Canal Area Study meetings expected late fall

The Massachusetts Department of Transportation is conducting a study to identify transportation issue areas and needs in the towns of Bourne and Sandwich around the bridges. The study area includes the three bridges that cross the Cape Cod Canal – the Bourne, Sagamore, and Railroad Bridges – and the surrounding transportation infrastructure.

Cape Cod Commission staff has activity participated on the Study Working Group, bringing a regional perspective to the discussion.

These crossings connect the 15 Cape towns and its residents to the rest of the Commonwealth and connect the two halves of Bourne. Congestion has always been an issue during the summer and shoulder seasons. However, traffic has become an issue during the off season when the 88-year-old bridges are under maintenance of the US Army Corps of Engineers, which is responsible for the structures. Lane closures have led to hours-long backups to commuters and residents and these delays will increase as maintenance activities become more frequent. Lane closures are not only a hassle for travelers but impact emergency access and negatively impact the health of the region’s economy.

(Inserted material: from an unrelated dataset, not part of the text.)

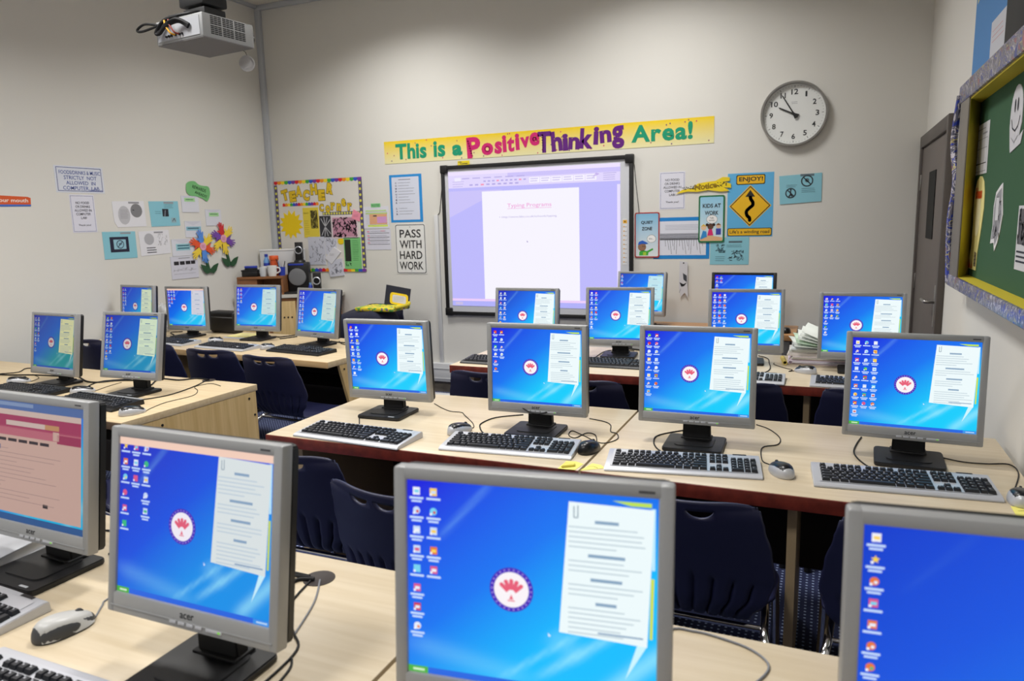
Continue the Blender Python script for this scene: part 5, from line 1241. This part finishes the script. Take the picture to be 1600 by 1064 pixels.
for sx in (-1, 1):
    for sy in (-1, 1): obj('foot', box(BM(), sx*.08-.01, sx*.08+.01, .01+sy*.045-.01, .01+sy*.045+.01, 0, .008), m_blackm, sb)
def sat(label, x, d, z, foot=.054):
    t = thing('satellite_speaker', label, 'speaker', cw(x, d, z), CA); obj('stand_foot', lathe(BM(), [(foot, 0), (foot*.93, .014), (foot*.6, .028), (0, .032)], 26), m_black, t)
    obj('speaker_cabinet', box(BM(), -.033, .033, -.028, .028, .02, .185, .005), m_black, t)
    obj('ring', lathe(BM(), [(.034, 0), (.036, .006), (.030, .010), (.027, .006), (.027, 0)], 32, Matrix.Translation((0, -.028, .112)) @ RXm, cap=False), m_silver2, t)
    obj('cone', lathe(BM(), [(.028, .003), (.012, -.0), (0, .004)], 24, Matrix.Translation((0, -.029, .112)) @ RXm), m_gloss, t)
sat('small black speaker with a silver ring on top of the subwoofer', .552, .228, 1.166); sat('small black speaker with a silver ring right of the subwoofer', .725, .09, .888, .045)
tp = thing('glue_bottle', 'small blue bottle between the two speakers', 'bottle', cw(.662, .09, .888)); obj('bottle_body', lathe(BM(), [(.018, 0), (.02, .05), (.017, .07), (.009, .08), (0, .08)], 20), m_blue, tp); obj('cap', lathe(BM(), [(.011, .078), (.011, .095), (0, .095)], 16), m_bluel, tp)
nb = thing('notebook', 'black notebook lying in front of the subwoofer on the corner cabinet', 'notebook', cw(.525, .07, .888), CA); obj('cover', box(BM(), -.09, .08, -.06, .07, 0, .018, .003), m_black, nb); obj('pages', box(BM(), -.086, .082, -.056, .066, .003, .015), m_paper, nb)

# dark bag on the chair and colourful bag on top of it
bg = thing('backpack', 'dark navy bag slumped on the chair by the back wall', 'bag', (-3.58, 5.13, .455))
b = BM(); box(b, -.24, .26, -.20, .19, 0, .33, .11, 5)
for v in b.verts: v.co.z += .02*sin(v.co.x*14)+.012*sin(v.co.y*23) if v.co.z > .1 else 0; v.co.z = max(v.co.z, 0)
obj('bag_body', b, m_bag, bg)
b = BM(); tube(b, [(-.2, -.1, .25), (-.255, -.13, .2), (-.25, -.15, .08), (-.18, -.16, .03)], .014, 8); obj('strap', b, m_bag, bg)
cbg = thing('school_bag', 'yellow and green patterned school bag with its flap propped open', 'bag', (-3.43, 5.16, .785))
def patt():
    m = bpy.data.materials.new('patterned_fabric'); m.use_nodes = True; nt = m.node_tree; p = nt.nodes['Principled BSDF']; tc = nt.nodes.new('ShaderNodeTexCoord'); v = nt.nodes.new('ShaderNodeTexVoronoi'); v.inputs['Scale'].default_value = 48
    r = nt.nodes.new('ShaderNodeValToRGB'); r.color_ramp.interpolation = 'CONSTANT'; e = r.color_ramp.elements; e[0].color = S(226, 200, 40); e[1].position = .45; e[1].color = S(96, 160, 70)
    k = e.new(.65); k.color = S(214, 196, 60); k = e.new(.85); k.color = S(120, 90, 140)
    nt.links.new(tc.outputs['Object'], v.inputs['Vector']); nt.links.new(v.outputs['Color'], r.inputs['Fac']); nt.links.new(r.outputs['Color'], p.inputs['Base Color']); p.inputs['Roughness'].default_value = .7; return m
b = BM(); box(b, -.17, .2, -.16, .12, -.0, .03, .008, 2); obj('bag_body', b, patt(), cbg)
f = Flat(); f.base([(-.04, .0), (.2, -.035), (.21, .135), (-.03, .17)], S(40, 42, 56), .012)
P = rrect(.015, .01, .195, .11, .025); P = [(x, y-.14*(x-.0)) for x, y in P]; f.poly(P, S(238, 202, 40), 1); P = rrect(.04, .028, .175, .092, .015); f.poly([(x, y-.14*x) for x, y in P], S(206, 204, 210), 2); f.lines(.05, .16, .066, .012, 4, S(170, 168, 176), .003, 3)
o = obj('flap', f.mesh('flap', m_print), None, cbg, (0, .10, .03), (radians(-12), 0, 0))
b = BM(); tube(b, [(.2, -.12, .03), (.225, -.06, .035), (.22, .06, .04), (.2, .1, .05)], .014, 8); obj('trim', b, m_yellow, cbg)

# wall table under the right posters
wt = thing('wall_table', 'brown wooden table against the back wall', 'table', (-.81, 5.27, 0))
obj('tabletop', box(BM(), -.64, .64, -.23, .23, .665, .705, .004), wood('brown_tabletop', S(176, 128, 84), S(194, 146, 98), 'X'), wt)
for sx in (-1, 1):
    for y in (-.2, .2): obj('leg', box(BM(), sx*.58-.022, sx*.58+.022, y-.022, y+.022, 0, .665, .003), mat('grey_leg', S(84, 82, 82), .5), wt)
obj('apron', box(BM(), -.58, .58, -.2, -.18, .60, .665), m_dark, wt)

# paper stack, roll, notes, folders
ps = []
for k in range(11):
    b = box(BM(), -.145, .145, -.105, .105, 0, .0068, .001, 1); o = obj('paper_bundle', b, mat('bundle_paper', S(random.randint(205, 232), random.randint(208, 230), random.randint(205, 228)), .85), None)
    o.location = (-.012+random.uniform(-.012, .012), 4.008+random.uniform(-.008, .008), .73+k*.0072); o.rotation_euler = (0, 0, random.uniform(-.08, .08))
    tag(o, ['lowest bundle of the white paper stack', 'top bundle of the white paper stack, under the fanned sheets'][0 if k == 0 else 1] if k in (0, 10) else 'white paper bundle in the stack behind the rear row mouse', 'papers', 'bundles in the paper stack')
for k in range(5):
    b = BM(); P = smooth_path([(0, -.10, 0), (0, -.04, .012), (0, .03, .02), (0, .1, .022)], 4); rows = [[b.verts.new((x, p.y, p.z)) for p in P] for x in (-.10, .10)]
    for i in range(len(P)-1): b.faces.new((rows[0][i], rows[1][i], rows[1][i+1], rows[0][i+1]))
    o = obj('loose_sheet', b, mat('loose_paper', S(222, 228, 222) if k != 1 else S(196, 220, 196), .85), None); md = o.modifiers.new('t', 'SOLIDIFY'); md.thickness = .0015
    o.location = (-.055+k*.013, 3.975, .8125+.1*sin(radians(5+k*4.5))+k*.003); o.rotation_euler = (0, radians(5+k*4.5), radians(12-k*4))
    tag(o, ['lowest fanned sheet on the paper stack', 'pale green fanned sheet on the paper stack', 'middle fanned white sheet on the paper stack', 'second fanned white sheet from the top of the stack', 'topmost fanned white sheet on the paper stack'][k], 'paper', 'fanned sheets on the paper stack')
rl = thing('paper_roll', 'yellow paper roll left of the white paper stack', 'roll', (-.185, 3.93, .743), radians(8)); b = BM(); lathe(b, [(.012, -.07), (.012, .07), (.008, .07), (.008, -.07), (.012, -.07)], 18, Matrix.Rotation(pi/2, 4, 'X'), cap=False); obj('rolled_sheet', b, mat('roll_paper', S(206, 186, 100), .8), rl)
def note(label, x, y, rz, pts, curl):
    f = Flat().base(pts, S(238, 228, 120), .0008); f.line([(-.02, .0), (0, .008), (.015, -.004)], .002, S(120, 110, 50), 1)
    o = bpy.data.objects.new('sticky_note', f.mesh('sticky_note', m_print)); link(o); o.location = (x, y, .7302); o.rotation_euler = (-pi/2, 0, rz)
    tag(o, label, 'sticky note', 'yellow notes at the seam'); return o
n1 = note('crumpled yellow note left of the desk seam', -.70, 2.043, 0, [(-.032, -.036), (.022, -.032), (.03, .03), (.0, .045), (-.03, .038)], 0)
b = BM(); prism(b, [(-.024, -.03), (.012, -.005), (.01, .012), (-.024, .01)], -.006, .0, 'y', .002); n = obj('folded_corner', b, mat('note_yellow', S(226, 214, 104), .8), n1); 
n.location = (0, -.0015, 0)
note('folded yellow note right of the desk seam', -.632, 2.052, 0, [(-.03, -.04), (.035, .005), (.015, .03), (-.015, .035)], 0)
note('yellow note under the mouse at the right frame edge', .485, 2.085, 0, [(-.03, -.035), (.035, -.035), (.035, .03), (-.03, .03)], 0)
for k in range(3):
    f = Flat().base(R(.21, .16), S(216, 218, 226) if k < 2 else S(236, 226, 150), .003); f.lines(-.08, .08, .05, .02, 6, S(180, 180, 190), .003)
    o = bpy.data.objects.new('worksheet_pad', f.mesh('worksheet_pad', m_print)); link(o); o.location = (-3.88+k*.012, 4.0+k*.008, .71+k*.0045); o.rotation_euler = (-pi/2, 0, radians(-6+k*4))
    tag(o, ['lowest white pad behind the back left mice', 'middle white pad behind the back left mice', 'yellow top pad of the sheets behind the back left mice'][k], 'papers', 'pads on the back left desk')
cs = thing('carrying_case', 'black soft case standing behind the turned back left monitor', 'case', (-4.165, 4.155, .71), radians(-5))
obj('case_body', box(BM(), -.135, .135, -.05, .05, 0, .165, .022, 4), m_leath, cs); obj('zip', box(BM(), -.12, .12, -.052, -.048, .118, .124), m_cableg, cs)
pb = thing('plastic_bag', 'crumpled clear plastic bag against the left wall', 'bag', (-4.73, 4.08, .71)); b = BM(); bmesh.ops.create_icosphere(b, subdivisions=4, radius=1)
for v in b.verts:
    c = v.co.copy(); n_ = 1+.16*sin(c.x*7+c.z*5)+.12*sin(c.y*9-c.z*8)+.06*sin(c.x*17+c.y*13); v.co = Vector((c.x*.085*n_*(1.1-.35*c.z), c.y*.07*n_, max(0, .105+c.z*.105*n_)))
obj('bag_film', b, m_film, pb, smooth=70)
fo = thing('folder', 'pale grey folder lying beside the stand of the pink web page monitor', 'folder', (-1.785, .985, .7305), radians(10)); obj('cover', box(BM(), -.095, .095, -.11, .11, 0, .004, .001), m_silver2, fo); obj('pages', box(BM(), -.09, .09, -.105, .105, .004, .026), m_paper, fo); obj('cover', box(BM(), -.095, .095, -.11, .11, .026, .03, .001), m_silver2, fo)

The Cape Cod Canal Transportation Study will look at transportation improvement alternatives within the Study Area ranging from large projects, such as replacing the Bourne Rotary, to smaller multi-modal projects, such as bicycle connections to the Cape Cod Canal Path.

In a parallel effort to the MassDOT study, the US Army Corps of Engineers is in the process of evaluating their maintenance approach for the Bourne and Sagamore Bridges through a Major Rehabilitation Evaluation Report. The report will identify whether the US Army Corps of Engineers intends to continue to maintain the bridges as they have been the last few decades, undertake a major rehabilitation, or replace one or both of the bridges.

Public meetings for both efforts are expected in the late fall of 2018.